4. "Federal Reserve System-Check Clearance Float, House Report No. 1335, March 17, 1966, Twenty-Second Report by the Committee on Government Operations.

(a) Summary of report.-Float is the dollar value of checks which have not yet been collected in the Federal Reserve System's clearance process but on which member banks receive credit to their reserve balances with the System. In developing the Fed's system of check clearing, it was found impracticable to devise a method of debits and credits which could be made at the exact times when checks were actually collected. Schedules were developed, therefore, under which member banks were given credit based on the distances between the collecting and drawee banks. Originally, the schedules approximated actual collection times, so the "float" was small.
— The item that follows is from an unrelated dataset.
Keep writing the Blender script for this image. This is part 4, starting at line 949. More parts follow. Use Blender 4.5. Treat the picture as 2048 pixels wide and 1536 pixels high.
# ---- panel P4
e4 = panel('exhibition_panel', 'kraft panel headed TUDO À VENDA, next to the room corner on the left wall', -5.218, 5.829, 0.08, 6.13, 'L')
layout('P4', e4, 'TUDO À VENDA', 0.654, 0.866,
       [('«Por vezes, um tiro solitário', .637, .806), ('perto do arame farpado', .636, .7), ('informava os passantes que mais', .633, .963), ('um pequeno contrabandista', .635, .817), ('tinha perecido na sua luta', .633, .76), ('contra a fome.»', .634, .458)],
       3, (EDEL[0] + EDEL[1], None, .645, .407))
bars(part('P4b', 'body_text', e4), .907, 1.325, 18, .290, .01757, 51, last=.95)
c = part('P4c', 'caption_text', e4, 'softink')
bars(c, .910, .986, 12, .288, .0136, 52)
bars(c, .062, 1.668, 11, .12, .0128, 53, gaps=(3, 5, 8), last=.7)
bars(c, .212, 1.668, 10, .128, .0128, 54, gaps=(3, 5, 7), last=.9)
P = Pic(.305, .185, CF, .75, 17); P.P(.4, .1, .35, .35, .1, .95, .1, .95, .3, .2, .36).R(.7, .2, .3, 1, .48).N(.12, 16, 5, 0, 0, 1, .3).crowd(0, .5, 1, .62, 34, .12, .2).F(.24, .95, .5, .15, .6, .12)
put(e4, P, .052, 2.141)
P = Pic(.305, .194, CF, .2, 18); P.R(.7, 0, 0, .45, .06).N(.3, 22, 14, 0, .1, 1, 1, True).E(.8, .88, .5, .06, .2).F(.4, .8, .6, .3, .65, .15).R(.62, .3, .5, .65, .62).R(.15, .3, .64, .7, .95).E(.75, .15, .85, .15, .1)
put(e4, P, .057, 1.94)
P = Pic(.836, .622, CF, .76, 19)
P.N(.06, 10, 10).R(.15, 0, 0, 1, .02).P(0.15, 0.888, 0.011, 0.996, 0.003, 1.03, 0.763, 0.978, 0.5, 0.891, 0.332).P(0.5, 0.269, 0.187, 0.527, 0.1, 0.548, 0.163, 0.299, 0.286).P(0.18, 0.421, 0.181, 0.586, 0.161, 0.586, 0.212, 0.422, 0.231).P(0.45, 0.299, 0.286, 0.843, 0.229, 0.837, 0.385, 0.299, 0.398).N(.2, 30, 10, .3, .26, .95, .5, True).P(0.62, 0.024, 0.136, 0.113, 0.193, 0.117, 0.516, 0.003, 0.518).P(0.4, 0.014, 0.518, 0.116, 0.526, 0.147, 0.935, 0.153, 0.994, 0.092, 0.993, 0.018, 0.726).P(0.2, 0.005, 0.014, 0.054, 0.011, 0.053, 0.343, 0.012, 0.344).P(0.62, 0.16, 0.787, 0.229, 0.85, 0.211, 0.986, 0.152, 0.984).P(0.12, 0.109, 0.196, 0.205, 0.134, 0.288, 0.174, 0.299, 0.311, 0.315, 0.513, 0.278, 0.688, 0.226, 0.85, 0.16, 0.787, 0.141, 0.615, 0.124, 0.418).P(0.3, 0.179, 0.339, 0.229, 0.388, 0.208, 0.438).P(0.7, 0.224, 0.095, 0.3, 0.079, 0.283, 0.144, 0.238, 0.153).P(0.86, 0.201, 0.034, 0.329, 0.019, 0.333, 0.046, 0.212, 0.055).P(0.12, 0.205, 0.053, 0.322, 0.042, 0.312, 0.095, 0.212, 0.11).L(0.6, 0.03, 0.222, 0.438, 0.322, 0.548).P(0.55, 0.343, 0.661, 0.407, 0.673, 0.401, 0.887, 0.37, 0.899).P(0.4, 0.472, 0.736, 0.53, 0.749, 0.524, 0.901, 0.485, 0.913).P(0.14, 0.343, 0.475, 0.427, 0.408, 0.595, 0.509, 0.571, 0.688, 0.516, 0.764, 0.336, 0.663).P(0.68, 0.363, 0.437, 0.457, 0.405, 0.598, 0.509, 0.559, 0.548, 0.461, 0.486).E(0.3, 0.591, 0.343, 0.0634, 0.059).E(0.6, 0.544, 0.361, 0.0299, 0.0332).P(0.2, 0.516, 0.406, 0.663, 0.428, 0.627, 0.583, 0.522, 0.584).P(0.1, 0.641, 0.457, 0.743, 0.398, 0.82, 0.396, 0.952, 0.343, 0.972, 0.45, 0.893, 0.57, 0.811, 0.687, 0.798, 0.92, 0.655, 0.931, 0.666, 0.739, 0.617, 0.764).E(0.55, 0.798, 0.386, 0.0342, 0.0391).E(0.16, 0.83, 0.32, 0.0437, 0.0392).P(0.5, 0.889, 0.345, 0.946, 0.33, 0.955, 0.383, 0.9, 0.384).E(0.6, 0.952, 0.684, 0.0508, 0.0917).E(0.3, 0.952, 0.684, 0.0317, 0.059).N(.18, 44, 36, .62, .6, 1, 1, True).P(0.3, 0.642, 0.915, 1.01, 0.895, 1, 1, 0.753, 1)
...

However, as better means of transportation and bookkeeping methods advanced, the credit times were reduced, the last reduction going from a maximum of 3 days to 2 days in 1951. While actual collection times for most checks which give rise to float are longer (the average is 3 days), the maximum deferment under the schedules is but 2 days. Between $700 and $800 million of float, which had a daily average of $1.8 billion last year, could be wiped out by the System's enlarging the deferment time to 3 days.

For various reasons, including the anticipated unpopularity with its member banks of any such change, the Fed has hesitated to take such action. It believes that technological advances will soon ( as these things are measured) completely eliminate the float, by enabling simultaneous entries to be made of debits and credits on checks; and, in fact, by eventually doing away with the need for checks.